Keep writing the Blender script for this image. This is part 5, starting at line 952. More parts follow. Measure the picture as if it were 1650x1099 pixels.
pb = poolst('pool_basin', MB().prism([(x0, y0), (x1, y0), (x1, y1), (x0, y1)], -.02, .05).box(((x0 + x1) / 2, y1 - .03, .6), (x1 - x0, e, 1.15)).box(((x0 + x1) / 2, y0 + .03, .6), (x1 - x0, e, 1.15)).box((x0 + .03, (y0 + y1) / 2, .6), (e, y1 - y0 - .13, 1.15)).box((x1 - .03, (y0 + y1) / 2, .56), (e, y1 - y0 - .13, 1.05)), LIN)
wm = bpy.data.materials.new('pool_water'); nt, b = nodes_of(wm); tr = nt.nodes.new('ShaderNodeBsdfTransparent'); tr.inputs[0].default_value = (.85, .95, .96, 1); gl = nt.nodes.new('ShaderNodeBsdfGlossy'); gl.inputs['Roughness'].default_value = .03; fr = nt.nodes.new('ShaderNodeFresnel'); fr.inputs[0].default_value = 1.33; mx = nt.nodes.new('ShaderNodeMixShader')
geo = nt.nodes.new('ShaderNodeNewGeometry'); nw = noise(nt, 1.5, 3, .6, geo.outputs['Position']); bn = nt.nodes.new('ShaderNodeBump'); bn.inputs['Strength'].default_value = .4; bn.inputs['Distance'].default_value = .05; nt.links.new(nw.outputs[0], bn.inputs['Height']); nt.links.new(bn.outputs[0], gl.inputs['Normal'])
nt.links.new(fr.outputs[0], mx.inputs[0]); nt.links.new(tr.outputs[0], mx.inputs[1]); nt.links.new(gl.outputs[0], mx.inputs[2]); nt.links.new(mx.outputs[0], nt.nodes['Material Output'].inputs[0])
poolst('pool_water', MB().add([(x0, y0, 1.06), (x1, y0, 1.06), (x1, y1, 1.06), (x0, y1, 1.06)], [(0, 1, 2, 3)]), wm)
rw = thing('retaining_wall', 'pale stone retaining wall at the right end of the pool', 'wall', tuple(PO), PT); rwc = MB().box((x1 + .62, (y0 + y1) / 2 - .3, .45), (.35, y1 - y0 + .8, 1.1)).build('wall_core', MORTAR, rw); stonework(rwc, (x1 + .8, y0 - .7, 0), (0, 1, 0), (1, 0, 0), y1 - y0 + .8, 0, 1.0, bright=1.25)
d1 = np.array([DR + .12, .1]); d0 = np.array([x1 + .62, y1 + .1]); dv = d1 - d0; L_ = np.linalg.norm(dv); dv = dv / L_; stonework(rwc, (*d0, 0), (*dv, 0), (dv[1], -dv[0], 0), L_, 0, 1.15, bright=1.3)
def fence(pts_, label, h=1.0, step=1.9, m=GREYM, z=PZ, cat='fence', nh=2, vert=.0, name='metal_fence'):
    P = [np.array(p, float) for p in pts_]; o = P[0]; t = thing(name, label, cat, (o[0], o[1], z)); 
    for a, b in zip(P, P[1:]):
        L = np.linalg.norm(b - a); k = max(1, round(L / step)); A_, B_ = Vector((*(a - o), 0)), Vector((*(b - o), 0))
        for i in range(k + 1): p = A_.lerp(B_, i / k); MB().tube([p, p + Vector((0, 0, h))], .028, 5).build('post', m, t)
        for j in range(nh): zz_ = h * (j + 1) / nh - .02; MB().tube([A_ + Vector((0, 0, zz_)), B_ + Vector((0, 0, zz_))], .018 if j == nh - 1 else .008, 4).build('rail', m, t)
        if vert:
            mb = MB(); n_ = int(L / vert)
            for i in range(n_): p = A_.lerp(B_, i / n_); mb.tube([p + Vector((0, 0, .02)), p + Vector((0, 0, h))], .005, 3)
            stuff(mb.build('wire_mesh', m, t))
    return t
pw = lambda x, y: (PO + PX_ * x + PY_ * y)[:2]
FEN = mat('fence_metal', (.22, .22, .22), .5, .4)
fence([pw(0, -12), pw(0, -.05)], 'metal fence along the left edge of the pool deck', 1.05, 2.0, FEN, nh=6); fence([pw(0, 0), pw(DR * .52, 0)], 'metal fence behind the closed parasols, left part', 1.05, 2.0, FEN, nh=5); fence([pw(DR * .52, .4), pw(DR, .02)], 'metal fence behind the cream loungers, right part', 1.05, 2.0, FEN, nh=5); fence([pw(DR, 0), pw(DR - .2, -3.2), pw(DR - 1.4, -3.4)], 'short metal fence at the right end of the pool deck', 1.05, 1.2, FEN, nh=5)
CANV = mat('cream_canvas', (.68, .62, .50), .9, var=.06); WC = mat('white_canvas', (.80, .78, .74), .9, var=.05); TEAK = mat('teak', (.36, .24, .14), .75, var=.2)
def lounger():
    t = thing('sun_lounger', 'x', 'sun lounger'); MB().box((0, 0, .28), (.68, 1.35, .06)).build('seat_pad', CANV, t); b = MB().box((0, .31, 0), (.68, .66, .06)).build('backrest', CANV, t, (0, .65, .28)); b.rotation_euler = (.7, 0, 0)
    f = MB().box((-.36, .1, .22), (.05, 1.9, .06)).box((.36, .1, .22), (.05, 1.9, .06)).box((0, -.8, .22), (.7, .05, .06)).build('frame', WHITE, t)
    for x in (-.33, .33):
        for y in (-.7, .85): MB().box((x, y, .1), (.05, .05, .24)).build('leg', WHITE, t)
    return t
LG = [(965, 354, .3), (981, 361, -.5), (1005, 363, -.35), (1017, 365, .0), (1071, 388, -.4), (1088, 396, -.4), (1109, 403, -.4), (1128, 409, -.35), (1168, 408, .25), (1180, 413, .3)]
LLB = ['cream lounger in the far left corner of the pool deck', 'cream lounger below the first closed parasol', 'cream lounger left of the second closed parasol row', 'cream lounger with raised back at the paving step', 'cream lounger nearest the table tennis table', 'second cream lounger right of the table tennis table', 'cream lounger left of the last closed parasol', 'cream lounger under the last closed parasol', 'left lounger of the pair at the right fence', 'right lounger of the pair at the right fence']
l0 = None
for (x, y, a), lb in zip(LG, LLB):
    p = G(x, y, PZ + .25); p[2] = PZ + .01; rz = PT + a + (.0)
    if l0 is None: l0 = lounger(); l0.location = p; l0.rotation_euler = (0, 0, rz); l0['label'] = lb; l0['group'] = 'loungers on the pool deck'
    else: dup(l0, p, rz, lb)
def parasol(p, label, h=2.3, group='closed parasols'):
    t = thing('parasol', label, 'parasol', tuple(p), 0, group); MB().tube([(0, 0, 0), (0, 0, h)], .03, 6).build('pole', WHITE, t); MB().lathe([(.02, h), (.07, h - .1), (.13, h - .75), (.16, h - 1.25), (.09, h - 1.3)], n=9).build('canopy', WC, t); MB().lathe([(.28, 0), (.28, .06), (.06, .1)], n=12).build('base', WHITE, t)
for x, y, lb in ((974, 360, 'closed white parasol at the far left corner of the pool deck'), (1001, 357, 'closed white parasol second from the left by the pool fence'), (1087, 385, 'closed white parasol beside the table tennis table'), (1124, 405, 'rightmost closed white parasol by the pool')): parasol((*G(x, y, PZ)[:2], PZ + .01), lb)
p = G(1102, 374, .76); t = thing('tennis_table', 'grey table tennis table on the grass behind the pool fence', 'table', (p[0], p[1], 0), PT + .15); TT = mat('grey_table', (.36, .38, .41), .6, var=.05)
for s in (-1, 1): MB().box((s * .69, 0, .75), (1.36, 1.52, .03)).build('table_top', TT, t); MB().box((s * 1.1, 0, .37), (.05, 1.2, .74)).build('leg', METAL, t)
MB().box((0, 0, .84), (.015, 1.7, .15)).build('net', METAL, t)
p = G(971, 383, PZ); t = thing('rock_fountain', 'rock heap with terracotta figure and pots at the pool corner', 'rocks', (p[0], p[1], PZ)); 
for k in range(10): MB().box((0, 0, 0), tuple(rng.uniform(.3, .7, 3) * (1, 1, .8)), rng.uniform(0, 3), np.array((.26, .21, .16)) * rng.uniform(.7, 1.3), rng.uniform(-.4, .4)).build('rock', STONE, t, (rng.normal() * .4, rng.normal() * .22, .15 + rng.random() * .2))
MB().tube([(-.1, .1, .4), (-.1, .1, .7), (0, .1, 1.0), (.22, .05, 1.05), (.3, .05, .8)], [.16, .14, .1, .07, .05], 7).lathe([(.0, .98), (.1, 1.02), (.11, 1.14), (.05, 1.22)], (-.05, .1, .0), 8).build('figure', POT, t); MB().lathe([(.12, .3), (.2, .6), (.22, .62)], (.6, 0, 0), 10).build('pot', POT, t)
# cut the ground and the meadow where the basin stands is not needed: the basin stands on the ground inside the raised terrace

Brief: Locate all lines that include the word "part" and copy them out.

Reply:
Keep writing the Blender script for this image. This is part 5, starting at line 952. More parts follow. Measure the picture as if it were 1650x1099 pixels.
fence([pw(0, -12), pw(0, -.05)], 'metal fence along the left edge of the pool deck', 1.05, 2.0, FEN, nh=6); fence([pw(0, 0), pw(DR * .52, 0)], 'metal fence behind the closed parasols, left part', 1.05, 2.0, FEN, nh=5); fence([pw(DR * .52, .4), pw(DR, .02)], 'metal fence behind the cream loungers, right part', 1.05, 2.0, FEN, nh=5); fence([pw(DR, 0), pw(DR - .2, -3.2), pw(DR - 1.4, -3.4)], 'short metal fence at the right end of the pool deck', 1.05, 1.2, FEN, nh=5)